* To be done
Work out how many lines have "Write" in them. Give only that number.

* Input rows
* * * *
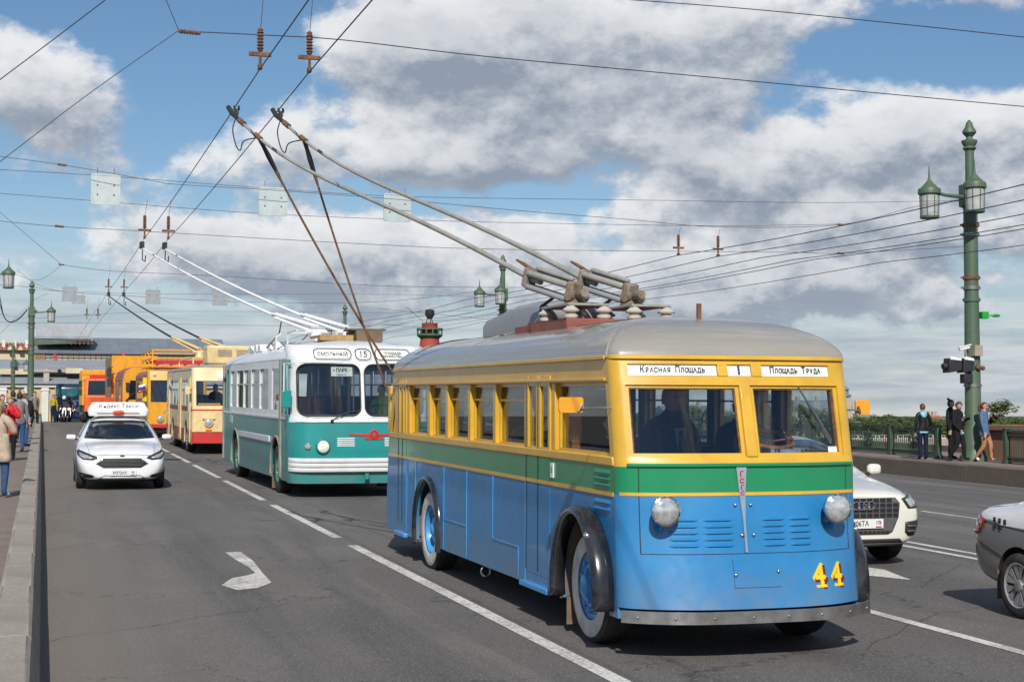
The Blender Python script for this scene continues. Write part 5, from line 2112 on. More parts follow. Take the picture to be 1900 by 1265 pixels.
* * * *
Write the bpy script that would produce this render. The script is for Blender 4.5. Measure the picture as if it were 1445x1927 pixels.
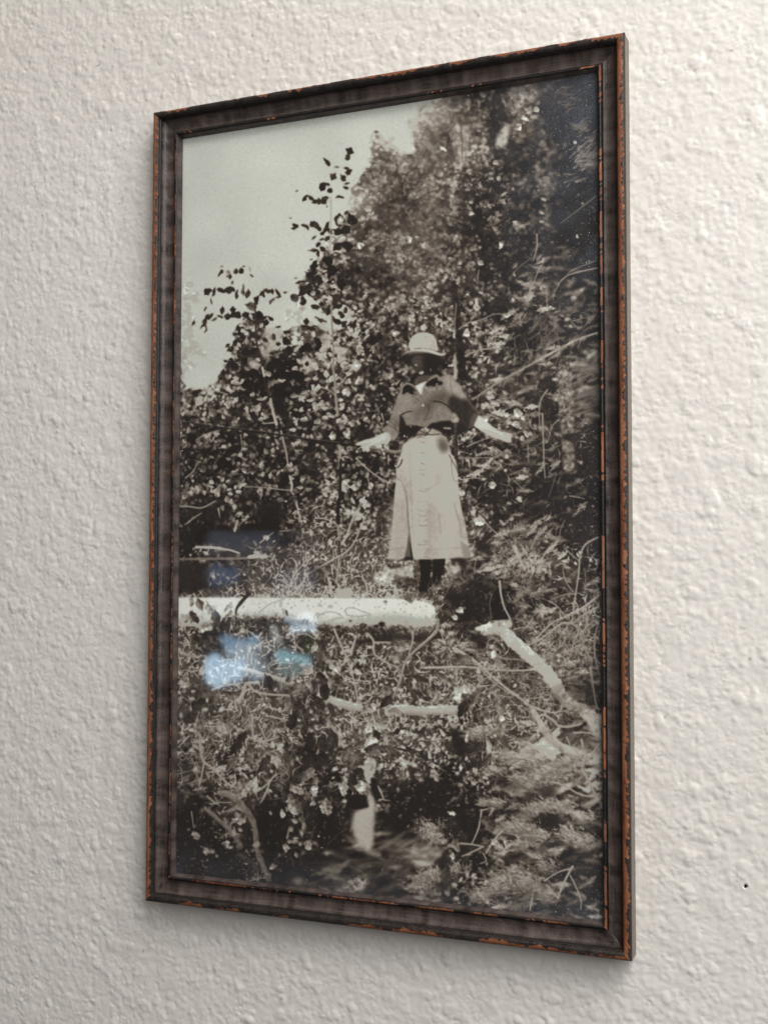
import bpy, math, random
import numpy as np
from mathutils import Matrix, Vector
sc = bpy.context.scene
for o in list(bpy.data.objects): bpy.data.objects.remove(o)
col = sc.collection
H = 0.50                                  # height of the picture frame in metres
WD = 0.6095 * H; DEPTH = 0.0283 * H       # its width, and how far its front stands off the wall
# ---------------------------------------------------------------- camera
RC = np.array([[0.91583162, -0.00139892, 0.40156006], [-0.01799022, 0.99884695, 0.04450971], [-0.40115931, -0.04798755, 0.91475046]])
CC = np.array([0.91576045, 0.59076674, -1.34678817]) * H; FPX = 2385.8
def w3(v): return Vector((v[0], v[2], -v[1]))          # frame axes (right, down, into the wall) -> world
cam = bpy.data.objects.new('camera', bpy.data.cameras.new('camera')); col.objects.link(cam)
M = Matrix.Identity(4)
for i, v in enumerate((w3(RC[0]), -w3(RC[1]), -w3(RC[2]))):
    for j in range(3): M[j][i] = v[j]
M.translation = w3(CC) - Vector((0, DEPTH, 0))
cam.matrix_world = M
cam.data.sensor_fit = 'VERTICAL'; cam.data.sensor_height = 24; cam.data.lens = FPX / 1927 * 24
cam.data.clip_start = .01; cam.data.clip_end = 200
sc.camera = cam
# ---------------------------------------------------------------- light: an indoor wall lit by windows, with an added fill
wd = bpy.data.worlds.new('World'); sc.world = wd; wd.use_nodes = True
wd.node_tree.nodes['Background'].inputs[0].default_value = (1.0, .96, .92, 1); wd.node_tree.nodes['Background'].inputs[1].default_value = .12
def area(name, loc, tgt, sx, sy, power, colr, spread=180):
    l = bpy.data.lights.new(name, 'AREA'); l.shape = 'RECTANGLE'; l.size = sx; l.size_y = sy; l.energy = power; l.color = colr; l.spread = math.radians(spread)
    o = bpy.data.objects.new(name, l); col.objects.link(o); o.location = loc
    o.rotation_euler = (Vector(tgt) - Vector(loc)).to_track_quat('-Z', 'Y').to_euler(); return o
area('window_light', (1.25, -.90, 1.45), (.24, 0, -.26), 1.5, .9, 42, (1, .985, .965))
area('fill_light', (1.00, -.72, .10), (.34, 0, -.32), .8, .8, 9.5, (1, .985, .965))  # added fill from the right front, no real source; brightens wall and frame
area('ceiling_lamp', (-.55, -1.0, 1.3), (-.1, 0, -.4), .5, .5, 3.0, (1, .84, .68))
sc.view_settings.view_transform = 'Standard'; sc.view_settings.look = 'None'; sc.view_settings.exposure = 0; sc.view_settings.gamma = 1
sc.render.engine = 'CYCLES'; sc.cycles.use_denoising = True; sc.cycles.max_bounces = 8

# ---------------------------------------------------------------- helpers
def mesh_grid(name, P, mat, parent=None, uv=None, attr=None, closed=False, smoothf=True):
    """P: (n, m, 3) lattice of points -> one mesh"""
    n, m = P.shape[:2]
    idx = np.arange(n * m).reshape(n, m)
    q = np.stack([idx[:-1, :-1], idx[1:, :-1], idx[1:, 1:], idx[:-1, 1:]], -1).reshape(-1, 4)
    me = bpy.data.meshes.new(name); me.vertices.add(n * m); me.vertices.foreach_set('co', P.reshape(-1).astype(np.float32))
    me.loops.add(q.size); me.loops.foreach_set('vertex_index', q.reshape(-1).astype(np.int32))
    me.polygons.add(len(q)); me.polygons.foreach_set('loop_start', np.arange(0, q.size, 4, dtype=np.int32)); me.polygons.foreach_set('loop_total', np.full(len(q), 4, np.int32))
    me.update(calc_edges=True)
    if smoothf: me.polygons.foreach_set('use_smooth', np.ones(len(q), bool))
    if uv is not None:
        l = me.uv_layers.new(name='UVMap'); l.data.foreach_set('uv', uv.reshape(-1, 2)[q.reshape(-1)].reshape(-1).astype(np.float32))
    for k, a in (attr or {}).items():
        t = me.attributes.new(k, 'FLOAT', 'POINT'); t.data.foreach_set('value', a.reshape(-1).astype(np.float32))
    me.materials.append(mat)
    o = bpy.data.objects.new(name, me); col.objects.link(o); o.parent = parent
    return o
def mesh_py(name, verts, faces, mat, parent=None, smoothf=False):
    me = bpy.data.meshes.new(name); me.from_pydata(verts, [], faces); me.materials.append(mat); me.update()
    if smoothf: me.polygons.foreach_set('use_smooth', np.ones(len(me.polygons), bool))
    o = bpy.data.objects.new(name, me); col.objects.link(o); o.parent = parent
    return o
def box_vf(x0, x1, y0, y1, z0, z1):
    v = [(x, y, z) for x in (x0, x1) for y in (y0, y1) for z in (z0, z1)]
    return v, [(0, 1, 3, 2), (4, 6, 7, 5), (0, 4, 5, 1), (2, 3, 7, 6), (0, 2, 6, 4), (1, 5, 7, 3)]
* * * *
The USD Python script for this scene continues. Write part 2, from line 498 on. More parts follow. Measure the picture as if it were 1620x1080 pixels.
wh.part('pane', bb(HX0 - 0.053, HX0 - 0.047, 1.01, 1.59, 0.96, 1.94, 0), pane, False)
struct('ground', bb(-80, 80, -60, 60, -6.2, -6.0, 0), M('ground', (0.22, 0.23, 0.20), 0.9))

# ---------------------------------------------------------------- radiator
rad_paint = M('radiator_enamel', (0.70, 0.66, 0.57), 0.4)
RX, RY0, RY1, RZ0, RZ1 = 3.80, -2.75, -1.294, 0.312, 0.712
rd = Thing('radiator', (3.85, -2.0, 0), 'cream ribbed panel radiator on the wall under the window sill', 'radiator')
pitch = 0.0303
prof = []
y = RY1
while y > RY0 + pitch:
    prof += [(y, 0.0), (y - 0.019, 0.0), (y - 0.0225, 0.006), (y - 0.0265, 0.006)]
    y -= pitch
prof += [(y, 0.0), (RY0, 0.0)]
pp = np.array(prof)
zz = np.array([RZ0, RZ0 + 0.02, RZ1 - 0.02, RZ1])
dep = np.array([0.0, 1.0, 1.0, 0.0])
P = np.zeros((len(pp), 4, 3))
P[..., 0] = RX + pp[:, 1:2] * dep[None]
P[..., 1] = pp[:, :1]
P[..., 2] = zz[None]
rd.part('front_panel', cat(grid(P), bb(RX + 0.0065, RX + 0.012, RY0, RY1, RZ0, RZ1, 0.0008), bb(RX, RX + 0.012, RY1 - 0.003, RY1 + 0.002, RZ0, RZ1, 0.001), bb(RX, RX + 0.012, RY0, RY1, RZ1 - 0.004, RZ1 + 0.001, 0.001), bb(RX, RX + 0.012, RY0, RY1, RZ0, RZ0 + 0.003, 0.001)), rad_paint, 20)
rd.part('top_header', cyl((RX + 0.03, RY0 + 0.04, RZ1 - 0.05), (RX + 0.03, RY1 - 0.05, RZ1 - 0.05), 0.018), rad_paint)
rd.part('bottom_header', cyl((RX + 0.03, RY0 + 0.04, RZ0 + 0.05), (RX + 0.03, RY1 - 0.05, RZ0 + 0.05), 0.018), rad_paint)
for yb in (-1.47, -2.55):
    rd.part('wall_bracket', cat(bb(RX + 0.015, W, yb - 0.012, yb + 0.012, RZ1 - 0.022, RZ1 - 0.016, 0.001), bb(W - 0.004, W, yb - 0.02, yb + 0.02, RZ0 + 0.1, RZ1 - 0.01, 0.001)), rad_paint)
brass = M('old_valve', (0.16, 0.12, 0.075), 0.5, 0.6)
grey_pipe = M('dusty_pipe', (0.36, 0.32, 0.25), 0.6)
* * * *
* Answer below
3